Another reality in all this for us is conflicting voices, different opinions, dividing people into parties and sects, deeply so in religion.  Then there is our natural reluctance to believe the facts.  We are products of a largely stable life and faith now deeply under threat.  So, asks Dr Bachelard, from her land of drought and bush fires, how do we respond to Jesus here? 

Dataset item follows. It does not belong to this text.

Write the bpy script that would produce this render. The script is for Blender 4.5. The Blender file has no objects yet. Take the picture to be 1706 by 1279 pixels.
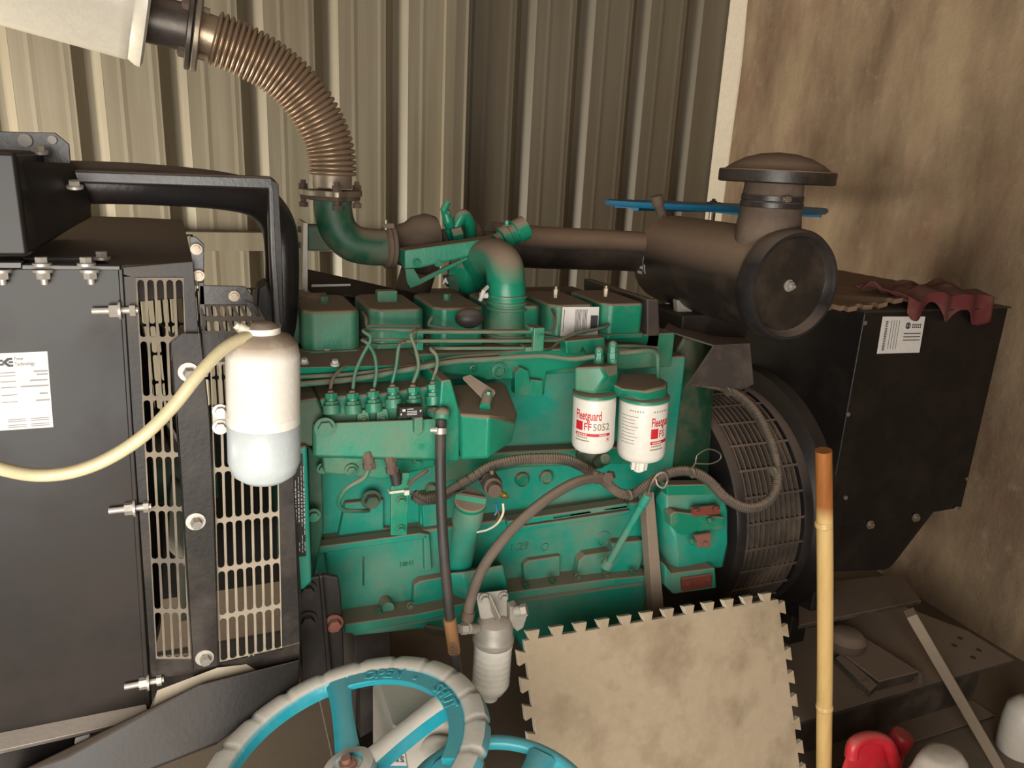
import bpy, bmesh, math, random
from mathutils import Vector as V, Matrix, noise
random.seed(7)
# ------------------------------------------------------------------ camera
FX, CX, CY = 1250.0, 853.0, 639.5
_x = V((3122.0, (213*3122-FX*FX)/4310.0, FX)).normalized()
_z = -(V((-213.0, 4310.0, FX)).normalized())
_y = _z.cross(_x)
CAM = V((0, 0, 1.5))
col = bpy.context.scene.collection
cd = bpy.data.cameras.new('camera'); cam = bpy.data.objects.new('camera', cd); col.objects.link(cam)
cd.sensor_width = 36; cd.lens = FX/1706*36; cd.clip_start = 0.05; cd.clip_end = 100
right = V((_x.x, _y.x, _z.x)); down = V((_x.y, _y.y, _z.y)); fwd = V((_x.z, _y.z, _z.z))
m = Matrix.Identity(4)
for i in range(3):
    m[i][0] = right[i]; m[i][1] = -down[i]; m[i][2] = -fwd[i]; m[i][3] = CAM[i]
cam.matrix_world = m
sc = bpy.context.scene; sc.camera = cam
sc.view_settings.view_transform = 'Standard'; sc.view_settings.look = 'None'
sc.view_settings.gamma = 1; sc.view_settings.use_curve_mapping = False
sc.view_settings.exposure = 0.32
# ------------------------------------------------------------------ daylight
wd = bpy.data.worlds.new('daylight'); sc.world = wd; wd.use_nodes = True
wd.node_tree.nodes['Background'].inputs[0].default_value = (1.0, 0.93, 0.80, 1)
wd.node_tree.nodes['Background'].inputs[1].default_value = 0.3
def area(name, loc, aim, sx, sy, power, color):
    l = bpy.data.lights.new(name, 'AREA'); l.shape = 'RECTANGLE'; l.size = sx; l.size_y = sy
    l.energy = power; l.color = color
    o = bpy.data.objects.new(name, l); col.objects.link(o); o.location = loc
    o.rotation_euler = (V(aim)-V(loc)).to_track_quat('-Z', 'Z').to_euler()
    return o
area('daylight_side_door', (-2.25, 2.15, .62), (0.1, 3.1, 0.75), 1.2, 1.1, 118, (1.0, 0.93, 0.80))
area('daylight_front_door', (-.42, -.62, 1.0), (0.40, 1.0, 0.60), 1.5, 1.4, 56, (1.0, 0.95, 0.87))
# ------------------------------------------------------------------ pixel rays to places
def ray(px, py): 
    a, b = (px-CX)/FX, (py-CY)/FX
    return right*a + down*b + fwd
def W(px, py, Y): d = ray(px, py); return CAM + d*(Y/d.y)
def Hz(px, py, Z): d = ray(px, py); return CAM + d*((Z-CAM.z)/d.z)
def Wx(px, py, X): d = ray(px, py); return CAM + d*(X/d.x)
def path(pts): return [W(*p) for p in pts]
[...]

We have no complete answer, but contemplatives learn how to let go of what needs now to be thanked and discharged.  We let go, not with rancour or loss, but by grace and with grace, because this is one of the key ways the Spirit of the Risen Christ opens doors in us to growth and understanding.  At this kairos in history, says Dr Bachelard, we are letting go, for instance, of christian tribalism, denominationalism, us and them.  We let go of infantilism, the kind of religion that never grows up.  Of course, what we let go of won’t change anything much, except in ourselves.  But, says Dr Bachelard, whatever the church is like from now on, it will need to be a school for christian maturation, for making disciples who are teachable, open and humble and hospitable.  The way of Jesus is clear enough from the gospels, and we know that as we learn stillness and silence, and how to let go of what’s in the way, the Spirit of truth, as Jesus promised guides us into all the truth, from within.  No one knows whether we can save the planet, but again, contemplatives learn what the Psalmist knew, for instance: waiting and longing, and being what Jesus taught.